O processo de fabricação do SP envolvia uma trabalhosa logística da Volkswagen com a Karmann-Ghia, o que justificava em parte seu alto preço
Em novo teste em 1974, a revista elogiava a transmissão, o consumo (“quase inacreditável” com média de 16 km/l por seu método de medição), a posição de dirigir e a direção, criticando o desempenho (“precisaria de uns 20 km/h a mais e uns 5 segundos a menos no km de aceleração”), os freios pela má distribuição de pesos e a estabilidade sujeita a saídas de traseira. Nessa ocasião ele precisou de 20,9 segundos de 0 a 100 km/h e alcançou máxima de 156 km/h.

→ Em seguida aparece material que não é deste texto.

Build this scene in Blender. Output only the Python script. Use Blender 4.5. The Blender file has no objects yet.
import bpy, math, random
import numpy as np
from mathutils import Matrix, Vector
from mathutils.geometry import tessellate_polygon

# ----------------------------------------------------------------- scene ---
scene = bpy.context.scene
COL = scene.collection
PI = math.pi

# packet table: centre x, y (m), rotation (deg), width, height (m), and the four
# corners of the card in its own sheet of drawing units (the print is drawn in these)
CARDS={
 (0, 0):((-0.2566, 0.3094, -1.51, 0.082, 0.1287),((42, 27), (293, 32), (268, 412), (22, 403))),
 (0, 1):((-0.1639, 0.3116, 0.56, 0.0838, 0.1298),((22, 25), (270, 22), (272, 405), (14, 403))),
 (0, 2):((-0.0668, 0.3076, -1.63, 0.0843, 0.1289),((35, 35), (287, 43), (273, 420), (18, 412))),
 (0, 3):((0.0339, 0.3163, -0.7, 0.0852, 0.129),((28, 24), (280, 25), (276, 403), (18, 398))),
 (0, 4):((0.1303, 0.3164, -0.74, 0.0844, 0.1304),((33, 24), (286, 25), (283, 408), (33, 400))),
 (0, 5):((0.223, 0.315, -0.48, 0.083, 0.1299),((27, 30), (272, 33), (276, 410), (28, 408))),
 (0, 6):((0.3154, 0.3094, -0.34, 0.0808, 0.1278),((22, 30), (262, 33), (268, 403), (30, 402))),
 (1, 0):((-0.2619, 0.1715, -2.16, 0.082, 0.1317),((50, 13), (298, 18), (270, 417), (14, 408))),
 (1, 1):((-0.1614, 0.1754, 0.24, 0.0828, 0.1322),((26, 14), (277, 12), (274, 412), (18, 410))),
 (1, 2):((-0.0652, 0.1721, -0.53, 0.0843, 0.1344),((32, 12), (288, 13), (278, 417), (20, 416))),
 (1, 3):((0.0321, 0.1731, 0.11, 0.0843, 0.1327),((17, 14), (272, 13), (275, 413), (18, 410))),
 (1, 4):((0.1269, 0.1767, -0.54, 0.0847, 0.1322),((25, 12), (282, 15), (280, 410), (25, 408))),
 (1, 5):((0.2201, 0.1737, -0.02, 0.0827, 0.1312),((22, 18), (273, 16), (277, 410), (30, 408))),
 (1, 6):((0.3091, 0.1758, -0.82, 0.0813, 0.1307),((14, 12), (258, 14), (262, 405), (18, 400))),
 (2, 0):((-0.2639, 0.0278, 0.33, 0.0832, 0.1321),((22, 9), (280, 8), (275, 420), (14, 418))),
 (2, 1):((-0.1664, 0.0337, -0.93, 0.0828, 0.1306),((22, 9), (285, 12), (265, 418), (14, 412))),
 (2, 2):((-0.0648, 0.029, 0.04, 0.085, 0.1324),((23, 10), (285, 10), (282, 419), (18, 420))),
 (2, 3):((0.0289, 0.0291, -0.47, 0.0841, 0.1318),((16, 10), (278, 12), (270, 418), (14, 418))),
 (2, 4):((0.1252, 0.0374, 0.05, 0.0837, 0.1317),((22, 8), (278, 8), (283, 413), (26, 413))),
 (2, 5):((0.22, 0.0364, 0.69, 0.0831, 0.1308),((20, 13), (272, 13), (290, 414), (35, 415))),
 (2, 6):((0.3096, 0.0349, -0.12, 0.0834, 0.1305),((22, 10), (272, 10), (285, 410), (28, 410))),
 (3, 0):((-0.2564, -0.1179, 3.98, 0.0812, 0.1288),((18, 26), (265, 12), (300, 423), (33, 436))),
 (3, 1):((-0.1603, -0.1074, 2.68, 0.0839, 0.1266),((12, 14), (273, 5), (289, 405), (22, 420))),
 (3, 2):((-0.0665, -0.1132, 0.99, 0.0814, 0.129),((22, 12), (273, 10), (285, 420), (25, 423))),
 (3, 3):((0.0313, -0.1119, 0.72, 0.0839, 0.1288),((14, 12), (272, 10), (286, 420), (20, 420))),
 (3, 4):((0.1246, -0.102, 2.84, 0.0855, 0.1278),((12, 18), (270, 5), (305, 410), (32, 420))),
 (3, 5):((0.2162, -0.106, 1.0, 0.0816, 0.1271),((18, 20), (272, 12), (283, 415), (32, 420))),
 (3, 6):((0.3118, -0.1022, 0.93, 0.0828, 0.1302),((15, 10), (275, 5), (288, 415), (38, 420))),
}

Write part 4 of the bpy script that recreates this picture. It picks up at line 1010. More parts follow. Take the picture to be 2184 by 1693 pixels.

O SP não sofreu evoluções durante sua produção, que seguiu até 1976. Nunca obteve a aceitação esperada, em parte pela decepção com o desempenho, que levou ao apelido de “Sem Potência” (o Puma, embora também usasse o motor Volkswagen “a ar”, era 200 kg mais leve por ter carroceria de plástico e fibra de vidro), em parte pelo alto preço.
A marca cancelou o SP3, com motor “a água” de Passat e mudanças na frente e na traseira, mas uma concessionária fez a adaptação
A Volkswagen chegou a estudar uma alteração técnica que poderia dar sobrevida ao esportivo: adotar o motor arrefecido a água de 1,6 litro do Passat TS, com 80 cv líquidos, cerca de 15 cv a mais que no SP2, só que na traseira. O projeto chamado de SP3 estava adiantado, segundo Piancastelli, e previa uma frente mais baixa com faróis escamoteáveis e tomada de ar para o motor abaixo do vidro traseiro.
O fabricante encerrou o projeto, desinteressado pelo pequeno volume de vendas, mas a transformação mecânica foi feita pela concessionária paulistana Dacon em alguns carros. Um SP2 conversível, embora fizesse parte dos primeiros desenhos, não chegou ao protótipo.
A fabricação total foi de apenas 10.193 unidades, das quais meras 88 do SP1, feito só até 1973. Ele não teve exportação regular para a Europa ou os Estados Unidos, onde a altura dos faróis não atenderia à legislação, mas 681 deles chegaram à África, ao Oriente Médio e à República Dominicana. Anos mais tarde, a ousadia da Volkswagen brasileira foi reconhecida pela matriz alemã, que restaurou um SP2 branco e o mantém em seu museu na cidade de Wolfsburg.